Historically, Jews have had an adversarial relationship at times with police. Police arrested hundreds of Jewish women during the 1909 garment workers strike. The classic Yiddish anarchist song “In Ale Gasn” (Everywhere You Look) includes the jubilant chorus “Hey hey, daloy poliezei” (down with the police).
In 2018, 14 Jews were arrested shortly after the Tree of Life shooting for protesting a Republican club in New York that had hosted the white nationalist group the Proud Boys. More recently, Jewish activists protesting the mistreatment of asylum seekers in detention camps run by ICE and CBP have been arrested at actions across the country. Livestream footage from a protest in Washington, D.C., showed police shoving protesters and attempting to drive police vehicles through a crowd of protesters.
I cannot reconcile the difference in how police treat us when we are praying in our synagogues compared to how they treat us when we are praying with our feet.
How can we uphold the commandment to care for the stranger when our religious schools hold contracts with the Department of Homeland Security, which is currently rounding up and caging children seeking asylum from unspeakable atrocities in Central America? Why do we even bother wondering why our communities aren’t more diverse when black and Latinx Jews, LGBT Jews, undocumented Jews and disabled Jews are not going to feel safe in spaces with a police officer guarding the door?
We need to see the cop car in the shul parking lot as a sign that the greater community has failed to protect us. If we had a functioning safety apparatus in place, people planning on violently terrorizing Jews would be apprehended before they ever reach a synagogue.

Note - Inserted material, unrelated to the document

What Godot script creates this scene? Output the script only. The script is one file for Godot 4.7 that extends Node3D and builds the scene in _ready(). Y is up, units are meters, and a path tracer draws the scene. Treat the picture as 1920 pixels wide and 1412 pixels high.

Cop cars in the parking lot, like the rituals we endure to fly on a plane, are simply meaningless security theater that do nothing but make us feel safe. The safety concerns facing the entire Jewish community, both in Israel and the Diaspora, are serious. But police departments that injure Jews, retaliate against community demands for accountability, kill children, give Nazis safe passage to harass people at Pride and invest $650,000 in ensuring that members of white nationalist groups can gather safely without having to face the slightest bit of accountability from the greater community are not the answer.
I don’t have an 18-point plan for alternative systems to police providing synagogue security, but we have to at least start having a conversation about next steps. What if rabbis and synagogues used their social clout and long-standing relationships with police departments to start having difficult discussions about police brutality and ensuring departments have systems in place to remove racist and anti-Semitic officers? What if departments and police unions didn’t assume that criticisms or demands for accountability were being made in bad faith?
A good first step for our communities would be viewing the police as only one small component of synagogue security, along with partnering with existing organizations envisioning alternatives to police. Many racial justice and immigration advocacy groups already have trained crowd safety teams that are providing security and accompaniment to vulnerable groups.
My friend was still experiencing so much pain in their leg weeks after being assaulted by an officer that they could no longer walk to synagogue on Shabbat. Instead of keeping them safe from threats to the community, local police have made it more difficult for them to participate in communal Jewish life. At this point, having to see a police car in the synagogue parking lot would only add insult to injury.